We also established the Fairfax County Peace Awards for high school students. We started with the local high school and now are involved with over twenty high schools and about a similar number of sponsors from other faith and service organizations. We’re spinning off the awards program now so it is not so tied so directly with us. The Frederick Meeting that you visited had adopted this approach and we hope other meetings do as well.
And we started an FCNL advocacy team that has been quite active. Individuals often have their own social outreach activities. Fifty years ago this area was mostly dairy farms which are now gone, replaced by high tech firms.
We’ve done a number of green things with regards to landscaping and the internal systems of the building.
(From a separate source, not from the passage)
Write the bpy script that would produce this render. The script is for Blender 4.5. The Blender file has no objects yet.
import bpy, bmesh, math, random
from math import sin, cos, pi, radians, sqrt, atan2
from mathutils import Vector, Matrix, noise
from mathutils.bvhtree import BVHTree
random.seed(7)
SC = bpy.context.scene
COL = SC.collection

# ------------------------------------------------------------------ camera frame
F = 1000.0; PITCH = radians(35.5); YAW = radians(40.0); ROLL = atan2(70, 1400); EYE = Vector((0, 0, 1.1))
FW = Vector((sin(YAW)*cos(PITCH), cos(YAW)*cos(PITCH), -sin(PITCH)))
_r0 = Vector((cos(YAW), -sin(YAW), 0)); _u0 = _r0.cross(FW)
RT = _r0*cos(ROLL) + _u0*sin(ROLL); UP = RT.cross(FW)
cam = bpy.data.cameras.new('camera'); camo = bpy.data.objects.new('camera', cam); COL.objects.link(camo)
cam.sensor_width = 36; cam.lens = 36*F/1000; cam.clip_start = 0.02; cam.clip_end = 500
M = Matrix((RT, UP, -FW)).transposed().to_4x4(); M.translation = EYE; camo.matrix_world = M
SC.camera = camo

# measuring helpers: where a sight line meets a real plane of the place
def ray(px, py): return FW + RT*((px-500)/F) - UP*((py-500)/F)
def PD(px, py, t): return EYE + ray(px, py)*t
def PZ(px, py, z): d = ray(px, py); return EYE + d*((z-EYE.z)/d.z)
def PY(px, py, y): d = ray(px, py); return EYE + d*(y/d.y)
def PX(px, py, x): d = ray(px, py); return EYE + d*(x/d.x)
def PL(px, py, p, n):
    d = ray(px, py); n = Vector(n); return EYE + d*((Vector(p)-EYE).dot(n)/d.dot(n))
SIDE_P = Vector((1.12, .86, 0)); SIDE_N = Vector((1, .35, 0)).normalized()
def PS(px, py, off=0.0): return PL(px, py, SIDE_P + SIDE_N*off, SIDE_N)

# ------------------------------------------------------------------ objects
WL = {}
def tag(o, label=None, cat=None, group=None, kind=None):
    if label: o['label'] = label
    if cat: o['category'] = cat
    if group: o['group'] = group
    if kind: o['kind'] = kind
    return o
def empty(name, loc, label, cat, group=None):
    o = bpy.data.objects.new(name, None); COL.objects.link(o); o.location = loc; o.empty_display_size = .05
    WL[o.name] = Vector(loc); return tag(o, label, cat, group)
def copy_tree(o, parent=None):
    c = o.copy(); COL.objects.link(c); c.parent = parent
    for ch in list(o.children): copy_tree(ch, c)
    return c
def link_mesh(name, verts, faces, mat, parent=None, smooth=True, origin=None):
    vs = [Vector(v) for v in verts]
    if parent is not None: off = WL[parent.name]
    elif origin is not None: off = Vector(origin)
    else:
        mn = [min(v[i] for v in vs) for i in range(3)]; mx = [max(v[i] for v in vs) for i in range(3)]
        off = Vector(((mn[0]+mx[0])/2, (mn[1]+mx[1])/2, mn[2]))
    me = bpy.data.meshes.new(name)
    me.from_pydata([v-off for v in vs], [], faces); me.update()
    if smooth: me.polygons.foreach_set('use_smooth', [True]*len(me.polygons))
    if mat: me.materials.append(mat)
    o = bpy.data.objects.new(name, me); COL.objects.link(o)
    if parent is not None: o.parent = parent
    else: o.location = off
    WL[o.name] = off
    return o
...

A number of individuals also have special social concerns that they support.
We consciously try to be a welcoming meeting. Accepting people as they are and welcoming them on their spiritual path wherever they may be. Our meeting should be a safe spiritual home. At the same time we are aware of the old Quaker adage that meeting is to comfort the afflicted and to afflict the comfortable.”
What can you tell me about some conflicts you have had in your meeting? How do you deal with them?
“In the early nineties we had a number of sessions about visioning the future. It took a while to come together on the importance of having a property (“service” versus “bricks and mortar”) but it has been critical to the development of the meeting and has also increased the likelihood that the meeting will exist after the founders are gone. We’ve also been more active in service than we were before. And, surprisingly, the messages in meeting depended after we got the building.
It took several years to hear all the concerns about the types of marriages we would support but we did arrive at a statement that we would officially marry any two people if one of them was part of our community and the couple went through the customary clearness process. We do have LGBTQ individuals active in the life of the meeting who have found our community refreshing and supportive.
Most recently we had a challenging person, a former UU minister who was approved for membership, who felt that we should all follow her. She also felt that it was fine to swear in her messages. She repeatedly indicated that our leadership was severely lacking. Individuals reached out to her and there was a clearness process. She finally decided that we were a family-oriented meeting that was not interested in being on the cutting edge of activism and stopped attending.”
What conflicts if any do you foresee arising in the future as our
country and societies change?
“The demands on the time of individuals with families will continue to be significant which decreases the likelihood of having younger families participate in the life of the meeting. I think we have to be keep focused on being welcoming and being of service to the larger society. And we have to keep hope alive that faith-based change is possible. Something that is not a conflict but is important is that members of the meeting realize that a successful meeting relies not only on service but also on financial contributions.”